Trecho de Relatório do estágio Supervisionado em História
- Introdução
Oswaldo,
um negro corpulento, de estatura mediana, me recebe na portaria da
escola com desconfiança. Examina-me através de uma portinhola,
parecida a uma escotilha, faz a invariável pergunta:
- Quer
falar com quem?
- Com
a diretora.
A
minha resposta parece tranquilizá-lo; nenhum delinquente estaria
vestido como um janota e se interessaria pela figura da diretora,
raciocinou. Entretanto, ainda não convencido, esticou a conversa. Os
pequenos olhos fixos em mim não se desviavam mesmo quando
solicitados por alguém que estava ao seu lado, rogando que não era
necessário prosseguir com o interrogatório, porque a palavra
estágio me garantia certa imunidade diplomática. Uma discussão se
estabeleceu entre eles. Parecia um principio de desentendimento entre
ambos, as vozes se altercavam alteradas, seguidas por argumentações
a respeito da violência na cidade, até que tudo se acalmou com a
aproximação do policial militar de plantão dentro da escola que me
acompanharia até à sala da direção.
A
porta foi destrancada. Entrei. À minha direita está um balcão que
funciona como uma pequena recepção para os alunos. Atrás dele está
a voz que há pouco discutia com Oswaldo sobre a permissão de minha
entrada. Ele é Ezequiel, outro homem negro. Há uma televisão
ligada na emissora Record. Assistiam ao programa Cidade Alerta,
exibindo uma reportagem sobre a incursão da polícia em uma das
favelas da Zona Oeste do Rio de Janeiro, no processo de pacificação
da cidade para a recepção de eventos como a Jornada Mundial da
Juventude, Copa do Mundo e Olimpíadas. O policial Braga me mostra o
caminho. Subimos dois lances de escada. O andar tem a forma de “U”

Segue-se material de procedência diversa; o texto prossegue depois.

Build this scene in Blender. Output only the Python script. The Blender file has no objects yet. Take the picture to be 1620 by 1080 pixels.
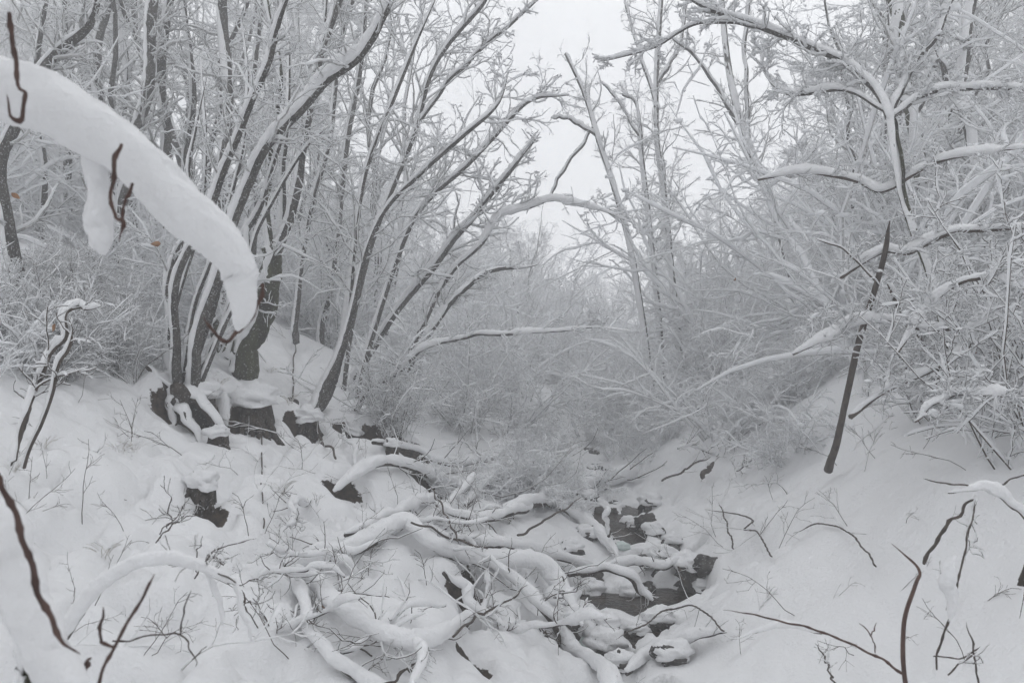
import bpy, math
import numpy as np
from mathutils import Vector

C = bpy.context.scene.collection
S = bpy.context.scene
RNG = np.random.default_rng(11)
ZC = 1.7                      # eye height above the stream
F = 1620 / (2 * math.tan(math.radians(33.0)))

# ------------------------------------------------------------------ camera
cam = bpy.data.cameras.new('camera')
cam.sensor_width = 36.0
cam.angle = math.radians(66.0)
cam.clip_start = 0.05
cam.clip_end = 600
cam.dof.use_dof = True
cam.dof.focus_distance = 6.0
cam.dof.aperture_fstop = 6.0
co = bpy.data.objects.new('camera', cam)
co.location = (0, 0, ZC)
co.rotation_euler = (math.radians(90), 0, 0)
C.objects.link(co)
S.camera = co

# ------------------------------------------------------------------ overcast sky
w = bpy.data.worlds.new('World')
S.world = w
w.use_nodes = True
nt = w.node_tree
bg = nt.nodes['Background']
sky = nt.nodes.new('ShaderNodeTexSky')
sky.sky_type = 'NISHITA'
sky.sun_disc = False
sky.sun_elevation = math.radians(42)
sky.sun_rotation = math.radians(20)
sky.dust_density = 4.0
sky.air_density = 1.0
hs = nt.nodes.new('ShaderNodeHueSaturation')
hs.inputs['Saturation'].default_value = 0.12
mx = nt.nodes.new('ShaderNodeMix')
mx.data_type = 'RGBA'
mx.inputs[0].default_value = 0.88                       # thick even cloud over the clear sky
mx.inputs[7].default_value = (10.9, 11.1, 11.4, 1)
nt.links.new(sky.outputs[0], hs.inputs['Color'])
nt.links.new(hs.outputs[0], mx.inputs[6])
nt.links.new(mx.outputs[2], bg.inputs['Color'])
bg.inputs['Strength'].default_value = 0.10

sun = bpy.data.lights.new('sun', 'SUN')
sun.energy = 0.5
sun.angle = math.radians(40)
sun.color = (1.0, 0.98, 0.95)
so = bpy.data.objects.new('sun', sun)
so.rotation_euler = (math.radians(48), 0, math.radians(20 + 180))
C.objects.link(so)

S.view_settings.view_transform = 'Standard'
S.view_settings.look = 'None'
S.view_settings.exposure = 0.02
S.view_settings.gamma = 1.0
S.view_settings.use_curve_mapping = False
cy = S.cycles
cy.use_denoising = True
cy.max_bounces = 12
cy.diffuse_bounces = 10
cy.glossy_bounces = 2
cy.transmission_bounces = 8
cy.volume_bounces = 4
cy.transparent_max_bounces = 8
cy.use_adaptive_sampling = True
cy.adaptive_threshold = .04
cy.adaptive_min_samples = 12


# ------------------------------------------------------------------ noise
def _hash(ix, iy, seed):
    h = (ix * 374761393 + iy * 668265263 + seed * 974711) & 0xFFFFFFFF
    h = ((h ^ (h >> 13)) * 1274126177) & 0xFFFFFFFF
    return ((h ^ (h >> 16)) & 0xFFFF) / 65535.0


def vn(x, y, seed=0):
    """smooth value noise in -1..1"""
    x = np.asarray(x, float); y = np.asarray(y, float)
    ix = np.floor(x).astype(np.int64); iy = np.floor(y).astype(np.int64)
    fx = x - ix; fy = y - iy
    ux = fx * fx * fx * (fx * (fx * 6 - 15) + 10); uy = fy * fy * fy * (fy * (fy * 6 - 15) + 10)
    a = _hash(ix, iy, seed); b = _hash(ix + 1, iy, seed)
    c = _hash(ix, iy + 1, seed); d = _hash(ix + 1, iy + 1, seed)
    return ((a + (b - a) * ux) + ((c + (d - c) * ux) - (a + (b - a) * ux)) * uy) * 2 - 1


def sm(a, b, x):
    t = np.clip((x - a) / (b - a), 0, 1)
    return t * t * (3 - 2 * t)


# ------------------------------------------------------------------ terrain shape
def axis(y):
    return np.interp(y, [0, 3.7, 5, 6.5, 8.5, 12, 20, 40, 90], [.5, .58, .75, 1.0, 1.05, 1.2, 2.6, 5.6, 13])


def floor_z(y):
    return np.interp(y, [-5, 0, 4, 8, 12, 20, 40, 90], [-.1, -.05, 0, .1, .25, .55, 1.5, 4.5])


LD = [0, .3, .6, 1.1, 2, 2.6, 3.4, 4.2, 5.5, 8, 15, 30, 70]
LZ = [-.06, 0, .17, .40, .68, .90, 1.36, 1.82, 2.42, 3.45, 5.8, 10., 18.5]
RD = [0, .3, .6, 1.1, 1.6, 2.4, 3.2, 5, 8, 15, 30, 70]
RZ = [-.06, 0, .19, .48, .80, 1.25, 1.85, 2.7, 3.8, 6.2, 10.5, 19]


def px_on(px, py, z):
    """point seen at a photo pixel, at height z"""
    Y = (ZC - z) / ((py - 540) / F)
    return (px - 810) / F * Y, Y


# open water between the snow bridges: photo px, py, half width, half depth (m)
OPEN = []
for (px, py, hw, hd) in [(982, 835, .26, .46), (950, 812, .16, .3), (1000, 805, .14, .3), (960, 928, .34, .22), (1060, 918, .28, .24), (1075, 878, .22, .14), (1030, 872, .16, .1), (985, 970, .40, .12), (925, 1006, .22, .16), (990, 1003, .14, .08), (1038, 1078, .16, .08), (900, 838, .12, .14), (740, 925, .09, .12), (755, 965, .08, .10), (770, 850, .08, .14), (845, 950, .12, .10), (690, 880, .07, .1)]:
    x, y = px_on(px, py, .0 if px > 860 else .2)
    OPEN.append((x, y, hw, hd))
# cut faces in the left bank (x, y, half length, step, depth of the bare face)
CUTS = [(-2.10, 6.15, .20, .26), (-1.80, 6.55, .16, .20), (-2.48, 5.85, .26, .28), (-1.72, 4.45, .10, .12),
        (-1.42, 7.1, .28, .24), (-1.25, 5.6, .14, .14), (-.75, 6.4, .16, .16), (-1.0, 7.35, .24, .20), (-.33, 4.6, .12, .12),
        (-.55, 5.0, .09, .12), (-.22, 3.7, .10, .10)]


def height(x, y, want_bare=False):
    x = np.asarray(x, float); y = np.asarray(y, float)
    d = x - axis(y)
    dn = d + .10 * vn(x * 1.3, y * 1.3, 3) * np.clip(np.abs(d), 0, 1)
    prof = np.where(dn < 0, np.interp(-dn, LD, LZ), np.interp(dn, RD, RZ))
    z = floor_z(y) + prof
    near = 1 - sm(14, 30, y)
    z += (.13 * vn(x * .7 + 3, y * .7, 5) + .07 * vn(x * 1.7, y * 1.7, 7)) * sm(.2, 1.0, np.abs(d)) + .30 * vn(x * .12, y * .12, 9) * sm(6, 20, y)
    # pillow shaped relief where the snow covers tussocks and sticks
    p1 = np.abs(vn(x * 2.6 + 7, y * 2.6, 11)); p2 = np.abs(vn(x * 6.1, y * 6.1 + 4, 13)); p3 = np.abs(vn(x * 13 + 2, y * 13, 17))
    rough = .35 + .65 * sm(-.2, .5, vn(x * .55, y * .55, 19))
    rough = np.where(d > .6, rough * .65, rough)
    z -= near * rough * (.10 * (1 - p1) ** 2.2 + .075 * (1 - p2) ** 2.6 + .022 * (1 - p3) ** 2 + .05 * sm(.55, .9, vn(x * 7.3, y * 7.3, 41)))
    bare = np.zeros_like(z)
    for (cx, cy_, hl, st) in CUTS:
        u = (x - cx) * .80 - (y - cy_) * .60          # downslope
        v = (x - cx) * .60 + (y - cy_) * .80          # along the face
        u = u + .06 * vn(v * 5 + cx * 9, v * 0 + cy_, 23) + .03 * vn(v * 14, v * 0 + cx, 29)
        win = np.exp(-(v / hl) ** 4) * np.exp(-(u / .55) ** 2)
        z += st * win * (sm(.07, -.04, u) - .55)
        bare = np.maximum(bare, win * sm(-.015, .02, u) * (1 - sm(.10, .17, u)))
    wx = x + .06 * vn(x * 5, y * 5, 31) + .025 * vn(x * 14, y * 14, 33)
    wy = y + .08 * vn(x * 4 + 9, y * 4, 35) + .03 * vn(x * 12, y * 12, 37)
    for (ox, oy, hw, hd) in OPEN:
        q = np.sqrt(((wx - ox) / hw) ** 2 + ((wy - oy) / hd) ** 2)
        o = 1 - sm(.82, 1.12, q)
        z -= .30 * o
        bare = np.maximum(bare, 1 - sm(.9, 1.03, q))
    if want_bare:
        return z, bare
    return z


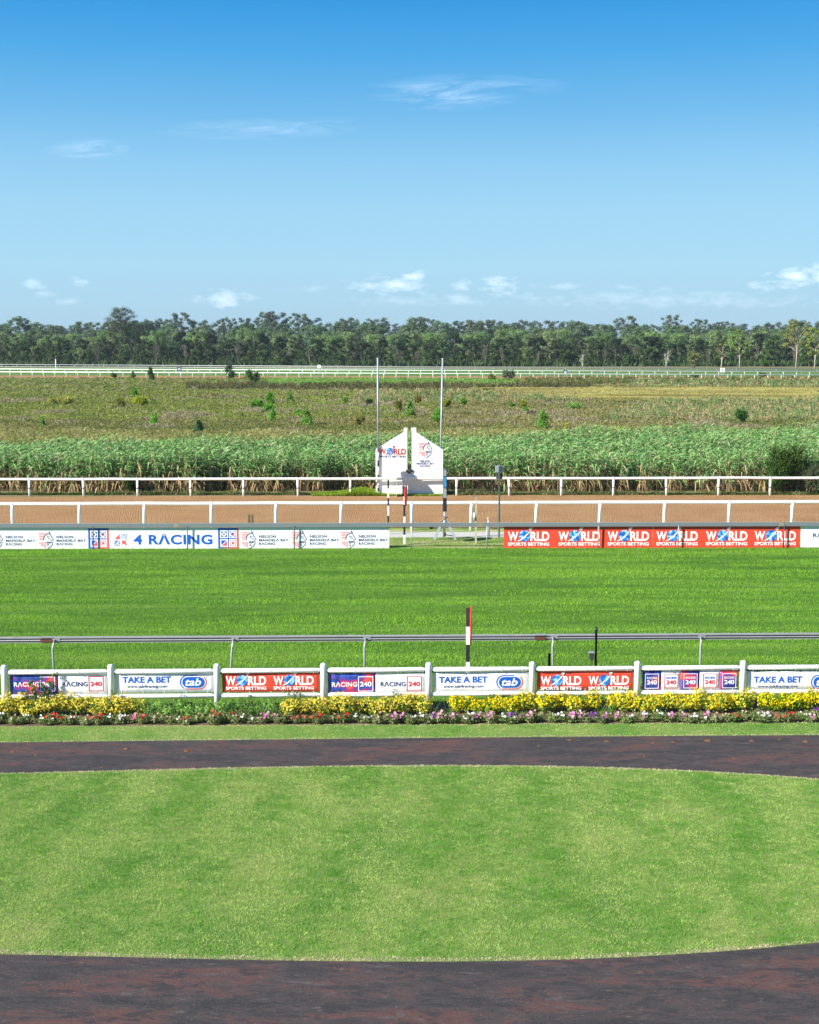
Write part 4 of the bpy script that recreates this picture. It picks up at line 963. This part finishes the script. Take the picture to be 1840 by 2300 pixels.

e em uma das extremidades da vogal, indica-me a sala da diretora. Ali
termina a sua escolta. Toda ação sugere que atos de delinquência
são frequentes ou permanecem, como advertências, na memória dos
funcionários.
A
diretora, Teresa, me recebe com muita cordialidade. Ela se lembra de
minha ligação telefônica, de nosso agendamento para a entrega da
documentação de estágio, as dificuldades enfrentadas junto da
metropolitana em relação à Carta de Apresentação. Tudo isso
referente à etapa anterior para início do Estágio Supervisionado
I, para a minha graduação em História na Universidade Federal do
Rio de Janeiro – modalidade EAD. O estágio se daria entre as datas
de 26 de março a 19 de abril do ano corrente, no terceiro turno que
tinha suas atividades das seis às dez horas. O colégio Estadual
Paulo de Frontin, embora com a estrutura castigada, era uma
instituição de ensino tradicional da cidade, com muita importância
durante a década de vinte, onde visava à formação da população
pobre, tendo sido, quando de sua fundação, em 1929, destinado à
educação para moças. Mais tarde suas turmas seriam mistas.
A
minha finalidade ali era o acompanhamento das atividades
administrativas: desde a observação das condições materiais de
trabalho às reuniões que decidiriam o modo de ação pedagógico da
equipe escolar.
Logo
pude notar que todas as salas de aula possuíam ventiladores,
televisores e ar condicionados. O quadro negro fora substituído pelo
quadro branco, sendo o giz trocado pela caneta hidrográfica. Em
algumas das salas, ao todo dezessete para acomodação de
quatrocentos e sessenta e três alunos, há a convivência de ambos
os instrumentos.
O
edifício é sólido. Apesar das infiltrações, depredações e
alguma exposição tanto de material elétrico quanto da alvenaria.
Possui a curiosa característica arquitetônica: rampas de acesso. A
presença de rampas instala-o imediatamente na politica de acesso a
deficientes físicos, principalmente cadeirantes. O que o situa a
escola na vanguarda das políticas inclusivas devido à sua
peculiaridade estrutural.
A
diretora conta com apoio da vice direção; coordenação pedagógica;
professores e inspetores.
Apresentado
ao trio de inspetores – Júlio, Oswaldo e Ezequiel – é desfeito
todo o mal entendido da recepção. Embora receosos, esclarecem que o
público da escola já foi “barra pesada” e se a intervenção
não fosse enérgica a coisa degringolava. Muitos dos
delinquentes, embora mortos, porque associados ao tráfico de drogas
dos morros da região – próximo à escola está o Morro do São
Carlos – não conseguiram convencê-los totalmente a deixar de lado
a precaução, nem mesmo quando destacaram um policial militar para
acompanhar a rotina da escola. Daí toda a desconfiança inicial. E
somado a isto está o evento ocorrido na Escola Tasso da Silveira, em
Realengo. Instala-se, entre nós, uma discussão sobre a política de segurança
pública desde o governo Moreira Franco que prometia acabar com a
violência em cem dias e a de hoje, que segundo eles, esconde a
sujeira embaixo do tapete, isto é, pedem aos bandidos que se retirem
de suas comunidades para a instalação das unidades de pacificação.
Oswaldo, que revela experiência em comunidades carentes, assevera:
“Estão reeditando as antigas DPO’s”; os outros companheiros
concordam. O policial Braga fica calado, observando o rumo da
discussão. Eu peço licença para voltar ao meu lugar na Diretoria,
lamentando-me em não ver o desfecho sobre o assunto.